You got to find a place to put the water. So it’s a very complicated engineering investigation. My team is doing some world-class science right now. We’ve got a partnership with the United States Geological Survey on this. We’re applying incredible data sets that were not available 10, 15 years ago. Today is an important chance for us to dig deep into that plume to find out what we could do.”

Seggos gave credit to Cuomo, noting, “The governor understands the seriousness of this problem. I think you have a level of attention being paid at his level that’s never happened with any prior administration.”

He added, “He’s given me and the DEC every tool I’ve ever asked for to go after any kind of pollution problem. This is certainly no exception. He launched a $2 million-plus study we’re doing right now. He’s directed me to do any number of things here to get this under control. He’s personally involved in this and wants to see it done quick.”

The DEC’s environmental consultant, HDR, operates the rig and will drill to a depth of approximately 800 feet. The operations will be paid for through the New York State Superfund program, and will be used to develop effective containment options.
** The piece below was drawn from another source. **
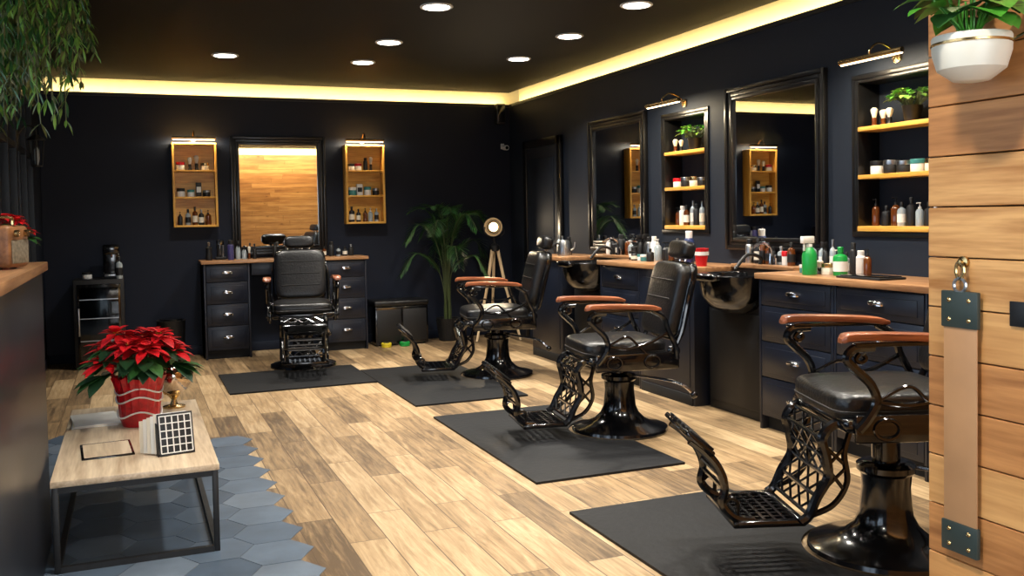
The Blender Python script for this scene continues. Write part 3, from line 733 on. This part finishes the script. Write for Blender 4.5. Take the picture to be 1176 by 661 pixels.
# ------------------------------------------------------------------ reception desk left
DK=mat('desk_front_laminate',(16,20,33),.35,var=.12,scale=3,coat=.15)
b=B(); b.box(XL+.02,-.335,1.9,4.19,0.003,1.115,DK,.004); b.box(XL+.02,-.315,1.88,4.22,1.115,1.15,COUNT,.004); b.done('reception_desk',smooth=30)
RW=wood('radio_wood',(96,60,34),(140,94,56),'X')
b=B(); b.box(-.07,.07,-.05,.05,.005,.15,RW,.018,seg=3); b.box(-.058,.058,-.053,-.049,.02,.10,mat('radio_grille',(110,100,84),.7,scale=80,var=.4),.002)
for q in(-.035,.035): b.lathe([(0,0),(.012,0),(.012,.012),(0,.013)],BRASS,T(q,-.052,.122)@Rx(90),14)
b.tube(cr([(-.06,0,.15),(-.05,0,.175),(.05,0,.175),(.06,0,.15)],5),.005,BRASS)
for sx in(-.05,.05): b.cyl(sx,0,0,.006,.012,BLKM)
b.done('retro_radio',(-.40,3.62,1.15),70)
poinsettia('poinsettia_plant',(-.44,4.04,1.15),.42,9,9)
b=B()
b.box(0,.012,-.04,.04,-.06,.1,BLKM,.004); b.tube(cr([(.01,0,.06),(.06,0,.12),(.12,0,.11),(.13,0,.06)],6),.007,BLKM)
b.lathe([(.015,.06),(.06,.03),(.065,.02)],BLKM,T(.13,0,0),4)
for a in range(4): b.tube([(.13+.05*math.cos(a*math.pi/2),.05*math.sin(a*math.pi/2),.02),(.13+.035*math.cos(a*math.pi/2),.035*math.sin(a*math.pi/2),-.17)],.005,BLKM,5)
b.lathe([(.0,-.18),(.04,-.175),(.04,-.165),(0,-.16)],BLKM,T(.13,0,0),8); b.lathe([(.01,-.16),(.02,-.12),(.018,-.05),(.006,-.03)],CLEAR,T(.13,0,0),12)
b.done('wall_lantern',(XL,7.68,1.9))
def hanging(loc,n,Lr,mats,seed,rad=.16,w=.02):
    random.seed(seed); b=B()
    b.lathe([(.02,-.10),(.09,-.08),(.13,.0),(.135,.01),(.12,.01),(.11,-.0)],BLKM,seg=20)
    b.lathe([(0,-.005),(.118,0),(0,.004)],SOIL,seg=16)
    for k in range(3):
        a=k*2.094; b.tube([(.13*math.cos(a),.13*math.sin(a),0),(0,0,min(.26,H-loc[2]-.01))],.002,BLKM,4)
    b.tube([(0,0,min(.26,H-loc[2]-.01)-.001),(0,0,H-loc[2])],.002,BLKM,4)
    for i in range(n):
        a=ru(0,2*math.pi); q=ru(.06,1)*rad; L=ru(*Lr)
        pts=cr([(math.cos(a)*.06,math.sin(a)*.06,.0),(math.cos(a)*q*.8,math.sin(a)*q*.8,.05),(math.cos(a)*q*1.15,math.sin(a)*q*1.15,-.12),(math.cos(a)*q*1.25+ru(-.04,.04),math.sin(a)*q*1.25+ru(-.04,.04),-L)],6)
        b.tube(pts,.0022,LEAFO,4)
        for j in range(3,len(pts)):
            for s_ in range(3):
                t=ru(0,2*math.pi); b.leaf(pts[j],(math.cos(t),math.sin(t),ru(-1.8,-.5)),ru(.04,.09),w,random.choice(mats),.6,3)
    b.done('hanging_plant',loc)
hanging((-.37,4.5,2.38),52,(.25,.66),[LEAFO,LEAF,LEAFL],51,.16,.014)
hanging((-.56,4.95,2.38),42,(.25,.6),[LEAF,LEAFD,LEAFO],52,.12,.014)
hanging((-.28,5.5,2.56),26,(.15,.36),[LEAFO,LEAFL,LEAF],53,.15,.013)

# ------------------------------------------------------------------ back left: fridge, coffee machine, bin
b=B(); b.box(0,.42,0,.43,.015,.80,BLKM,.006); b.box(.03,.39,-.012,0,.05,.76,BLKG,.004); b.box(.05,.37,-.016,-.011,.08,.73,DISP)
b.box(.035,.05,-.03,-.012,.3,.55,SILV,.004)
for q in(.03,.39):
    for y in(.04,.4): b.cyl(q,y,0,.02,.015,BLKM)
for z in(.25,.45,.62): b.box(.05,.37,-.0165,-.0155,z,z+.008,SILV)
b.done('mini_fridge',(-.49,9.12,0))
b=B(); b.box(.17,.34,0,.2,0,.02,BLKM,.004); b.box(.18,.32,.02,.19,.02,.30,BLKG,.02,seg=3); b.box(.18,.32,-.06,.04,.22,.31,BLKG,.015); b.box(.19,.31,-.05,.05,.02,.04,SILV,.003)
b.tube([(.25,-.02,.22),(.25,-.02,.19)],.012,SILV)
b.done('coffee_machine',(-.42,9.25,.80))
random.seed(61); c=B(); row(c,0,.15,0,0,['can','jar'],(.1,.14),(.03,.035)); c.done('coffee_canisters',(-.42,9.35,.80))
b=B(); bottle(b,0,0,0,.03,.2,CLEAR,BLKM,'bottle'); b.done('water_bottle',(-.105,9.155,.80))
b=B(); b.lathe([(.10,0),(.115,.01),(.13,.36),(.135,.37),(.125,.372),(.11,.36)],BLKM,seg=28); b.lathe([(0,.355),(.124,.36),(.1,.385),(0,.40)],BLKG,seg=28); b.done('waste_bin',(.33,9.42,0))
b=B(); b.box(0,.56,0,.32,.012,.40,BLKG,.012); b.box(-.01,.57,-.01,.33,.40,.46,LEATH,.02,seg=3); b.box(.02,.27,-.006,.004,.04,.37,BLKM,.004); b.box(.29,.54,-.006,.004,.04,.37,BLKM,.004)
for x in(.04,.52):
    for y in(.04,.28): b.cyl(x,y,0,.014,.015,BLKM)
b.done('storage_bench',(2.27,9.26,0))
for x,mm in((2.36,YELL),(2.55,GREEN)):
    b=B(); b.lathe([(.045,0),(.05,.004),(.05,.022),(.052,.024),(.052,.04),(.046,.045)],mm,None,28); b.lathe([(.03,.045),(.028,.047)],BLKM,None,20); b.done('round_polish_tin',(x,9.18,0))

# ------------------------------------------------------------------ palm
random.seed(71); b=B()
b.lathe([(.085,0),(.095,.01),(.12,.22),(.125,.24),(.112,.24),(.10,.2)],BLKM,seg=28)
for k in range(28):
    a=2*math.pi*k/28; b.tube([(.094*math.cos(a),.094*math.sin(a),.01),(.122*math.cos(a),.122*math.sin(a),.225)],.004,BLKM,4)
b.lathe([(0,.205),(.108,.21),(0,.215)],SOIL,seg=16)
for i in range(5):
    a=i*1.25; b.tube(cr([(.03*math.cos(a),.03*math.sin(a),.2),(.03*math.cos(a),.03*math.sin(a),.4),(.03*math.cos(a),.03*math.sin(a),.6)],4),[.012]*4+[.008]*5,STEM,6)
for i in range(18):
    a=i*2.399+ru(-.2,.2); lvl=i%3
    reach=ru(.34,.46); top=(ru(1.35,1.5),ru(1.15,1.35),ru(.85,1.05))[lvl]; z0=ru(.35,.6); end=top-(ru(.0,.1),ru(.08,.2),ru(.15,.28))[lvl]
    if lvl==0: reach*=.8
    d=Vector((math.cos(a),math.sin(a),0))
    if d.y>0: reach=min(reach,.2/max(.05,d.y)*.75)
    pts=cr([Vector((0,0,z0))+d*.02,Vector((0,0,z0+(top-z0)*.55))+d*reach*.15,Vector((0,0,z0+(top-z0)*.9))+d*reach*.42,Vector((0,0,top))+d*reach*.8,Vector((0,0,end))+d*reach*1.15],7)
    pts=[Vector((q.x,min(q.y,.18),q.z)) for q in pts]
    b.tube(pts,[.0055-.004*k/len(pts) for k in range(len(pts))],STEM,5)
    n=len(pts); side=d.cross(Vector((0,0,1)))
    for k in range(9,n):
        t=(k-9)/(n-9); tan=(pts[min(k+1,n-1)]-pts[k-1]).normalized()
        L=.18*math.sin(math.pi*(.2+.72*t))+.03
        for u in((0,.5) if k%2 else (.25,)):
            base=pts[k-1].lerp(pts[k],u)
            for sg in(-1,1):
                dd=side*sg*.7+tan*.8+Vector((0,0,.15))
                if base.y+dd.normalized().y*L>.19: continue
                b.leaf(base,dd,L*ru(.85,1.1),.009,random.choice([LEAFD,LEAF,LEAF]),.45,4,.2)
b.done('potted_palm',(3.08,9.37,0))
# ------------------------------------------------------------------ tripod lamp
b=B(); LW=wood('tripod_beech',(190,160,120),(222,196,156),'Z',.4)
hub=Vector((0,0,.97))
for a in(200,320,80):
    a=math.radians(a); foot=Vector((.27*math.cos(a),.27*math.sin(a),.0))
    b.tube([foot+Vector((0,0,.006)),hub*.6+foot*.4,hub+Vector((.03*math.cos(a),.03*math.sin(a),0))],[.012,.016,.018],LW,8)
    b.tube([hub*.45+foot*.55,Vector((0,0,.42))],.005,BLKM,5)
b.lathe([(.0,.93),(.05,.94),(.055,.99),(.03,1.01),(.012,1.02),(.012,1.08)],BLKM,seg=20)
M=T(0,0,1.19)@Rz(-32)@Rx(90)
b.lathe([(0,-.16),(.045,-.155),(.065,-.10),(.075,-.0),(.10,.06),(.104,.065),(.096,.064),(.07,.01),(0,.005)],BLKM,M,28)
b.sup((0,0,.045),(.047,.047,.04),LAMPW,1,1,M=M)
b.tube(cr([(-.10,0,1.19),(-.105,0,1.12),(0,0,1.07),(.105,0,1.12),(.10,0,1.19)],6),.006,BLKM)
b.done('tripod_floor_lamp',(3.54,9.15,0))
arealight('tripod_lamp_beam',(3.49,9.05,1.19),(-.5,-1,-.1),.12,.12,6,(1,.8,.55),'DISK')

# ------------------------------------------------------------------ corner devices
b=B(); b.box(-.05,.05,-.05,.05,0,.22,BLKM,.01); b.box(-.04,.04,-.056,-.049,.02,.2,BLKG,.004); b.tube([(0,.05,.1),(0,.12,.1)],.01,BLKM); b.done('wall_speaker',(3.76,9.49,2.3),0)
b=B(); b.box(-.02,.02,.0,.012,-.03,.03,WHITE,.004); b.tube([(0,0,0),(0,-.06,.0)],.008,WHITE); b.lathe([(0,-.05),(.026,-.045),(.028,.04),(.024,.05),(0,.05)],WHITE,T(0,-.08,-.02)@Rx(95),18); b.lathe([(0,.05),(.019,.051),(0,.053)],BLKG,T(0,-.08,-.02)@Rx(95),14)
b.done('security_camera',(3.83,YB-.012,2.07))

# ------------------------------------------------------------------ right wood panel: strop, hinges, wall planter
b=B(); w=.034
b.box(-w,w,-.012,-.009,-.43,-.03,TANL,.0012)
b.box(-w-.003,w+.003,-.015,-.006,-.062,-.0,DKL,.002); b.box(-w-.003,w+.003,-.015,-.006,-.447,-.395,DKL,.002)
for z in(-.015,-.048,-.408,-.434):
    for x in(-.02,.02): b.sup((x,-.015,z),(.004,.003,.004),BRASS,1,1,n=8,k=6)
b.tube([(.012*math.cos(a),-.012,.01+.012*math.sin(a)) for a in [k*math.pi/8 for k in range(16)]],.003,SILV,6,True)
b.tube(cr([(0,-.012,.018),(.008,-.012,.03),(.006,-.012,.044),(-.004,-.012,.048),(-.008,-.012,.034),(-.004,-.012,.022)],5),.003,BRASS,6)
b.lathe([(0,0),(.010,0),(.010,.006),(.004,.008),(.004,.014),(0,.015)],BRASS,T(0,0,.049)@Rx(90),12)
b.done('leather_strop',(WX,1.165,1.16),-90)
for z in(.66,1.13):
    b=B(); b.box(-.018,.018,-.004,0,-.02,.02,BLKM,.001); b.tube([(.018,-.006,-.022),(.018,-.006,.022)],.006,BLKM,8)
    b.done('cabinet_hinge',(WX,1.058,z),-90)
random.seed(81); b=B()
b.tube([(.062*math.cos(a),-.07+.062*math.sin(a),.035) for a in [k*math.pi/16 for k in range(32)]],.0035,BRASS,6,True)
b.tube(cr([(-.05,-.035,.035),(-.075,-.02,.05),(-.07,-.004,.075)],5),.0035,BRASS); b.tube(cr([(.05,-.035,.035),(.075,-.02,.05),(.07,-.004,.075)],5),.0035,BRASS)
b.lathe([(.012,-.030),(.03,-.027),(.055,-.008),(.063,.02),(.064,.045),(.062,.049),(.057,.045),(.055,.03)],CREAMP,T(0,-.07,0),30)
b.lathe([(0,.03),(.056,.032),(0,.034)],SOIL,T(0,-.07,0),16)
for i in range(22):
    a=i*2.399; 
    d=Vector((math.cos(a),math.sin(a)*.8-.25,0)); L=ru(.02,.06)
    en=Vector((0,-.07,.045))+d*L+Vector((0,0,ru(.02,.09)))
    if en.y>-.03: en.y=-.03
    b.tube(cr([(0,-.07,.035),(d.x*.02,-.07+d.y*.02,.06),en],4),.002,LEAFB,5)
    dd=(d.x,min(d.y,0.),ru(-.2,.4)); 
    b.leaf(en,dd,ru(.055,.075),ru(.06,.075),random.choice([LEAFB,LEAF,LEAFB]),.9,6,.08,shape=.8)
b.done('wall_planter',(WX,1.095,1.525),-90,sc=.92)

SC.view_settings.view_transform='Standard'
SC.view_settings.exposure=0.0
The DEC then aims to recover all expenses from the polluters.

According to a press release, “The work poses no exposure risk to community residents. In addition, as an added precaution, a DEC-approved community air monitoring program is being implemented during the drilling. At the governor’s direction, DEC will be holding a community meeting this fall to discuss preliminary outputs of the modeling and options for containment, and address any questions and concerns from area residents.”
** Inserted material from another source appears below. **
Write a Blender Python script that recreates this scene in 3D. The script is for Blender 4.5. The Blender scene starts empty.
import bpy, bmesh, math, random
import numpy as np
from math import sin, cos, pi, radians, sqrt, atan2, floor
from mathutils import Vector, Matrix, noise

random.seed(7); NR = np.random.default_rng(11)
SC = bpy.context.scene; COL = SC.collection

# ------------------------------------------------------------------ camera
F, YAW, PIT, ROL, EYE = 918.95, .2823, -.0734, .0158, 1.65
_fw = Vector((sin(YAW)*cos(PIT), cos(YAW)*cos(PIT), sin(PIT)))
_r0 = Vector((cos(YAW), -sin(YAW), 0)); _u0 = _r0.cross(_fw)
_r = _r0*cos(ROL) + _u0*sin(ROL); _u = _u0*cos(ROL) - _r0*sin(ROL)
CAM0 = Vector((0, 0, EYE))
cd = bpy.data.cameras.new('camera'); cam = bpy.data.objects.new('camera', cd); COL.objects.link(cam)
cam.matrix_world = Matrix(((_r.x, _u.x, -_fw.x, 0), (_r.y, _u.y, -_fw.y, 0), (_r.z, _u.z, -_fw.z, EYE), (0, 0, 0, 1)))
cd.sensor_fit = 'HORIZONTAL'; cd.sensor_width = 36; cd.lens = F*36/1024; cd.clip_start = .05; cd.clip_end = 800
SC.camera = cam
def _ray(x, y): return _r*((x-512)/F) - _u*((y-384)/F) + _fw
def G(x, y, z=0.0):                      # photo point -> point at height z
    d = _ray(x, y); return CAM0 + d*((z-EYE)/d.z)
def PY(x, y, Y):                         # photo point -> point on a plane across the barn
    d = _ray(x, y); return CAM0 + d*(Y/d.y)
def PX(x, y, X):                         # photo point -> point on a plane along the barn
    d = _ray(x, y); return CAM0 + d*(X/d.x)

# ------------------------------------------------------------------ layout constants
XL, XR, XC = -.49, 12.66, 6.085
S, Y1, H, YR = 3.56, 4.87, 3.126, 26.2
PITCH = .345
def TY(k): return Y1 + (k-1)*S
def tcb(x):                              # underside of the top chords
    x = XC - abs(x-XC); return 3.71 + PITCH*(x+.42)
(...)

Town of Oyster Bay Supervisor Joseph Saladino said, “Fourteen years ago, in the New York State Assembly, I bought up the issue of the Grumman-Navy plume. I put numerous bills before the state legislature to clean it up. The main one passed under my name was a comprehensive study by the DEC that led {to the conclusion] that the plume can be hydraulically contained and fully remediated.”

Standing in front of the rig with the commissioner and water district representatives, Saladino said that “the construction of the [clean water] infrastructure must begin now. We must remediate the plume, and today is one of those important steps toward putting getting that done. In the Town of Oyster Bay we’re doing our part by requiring Grumman and the Navy to test for 1,4 dioxane and many contaminants and breakdown products in our [groundwater]. The [town], in connection and cooperation with the DEC, has also extended soil testing requirements for the area of Bethpage Community Park known as the baseball field. We want that done. We want it cleaned up 100 percent.”

The Bethpage Water District has been most the one effected by the plume. Superintendent Mike Boufis was on hand and said the well will “give us more info on how this plume is moving.”

He noted that a monitoring well about 700 yards north of the DOT site has, at 761 feet, picked up samples of the most common contaminant, trichloroethylene (TCE) at 17 parts per billion (ppb) when tested last December. The drinking water standard is 5 ppb. That well, just north of the Southern State Parkway, is the southernmost to sample TCE at double digits.

“That’s why this vertical profile boring [being drilled] is so important,” noted Boufis. “It’s downgradient of that well so there is a bit of a warning system…it will be converted into a monitoring well. They could eventually build a pump treatment system here.”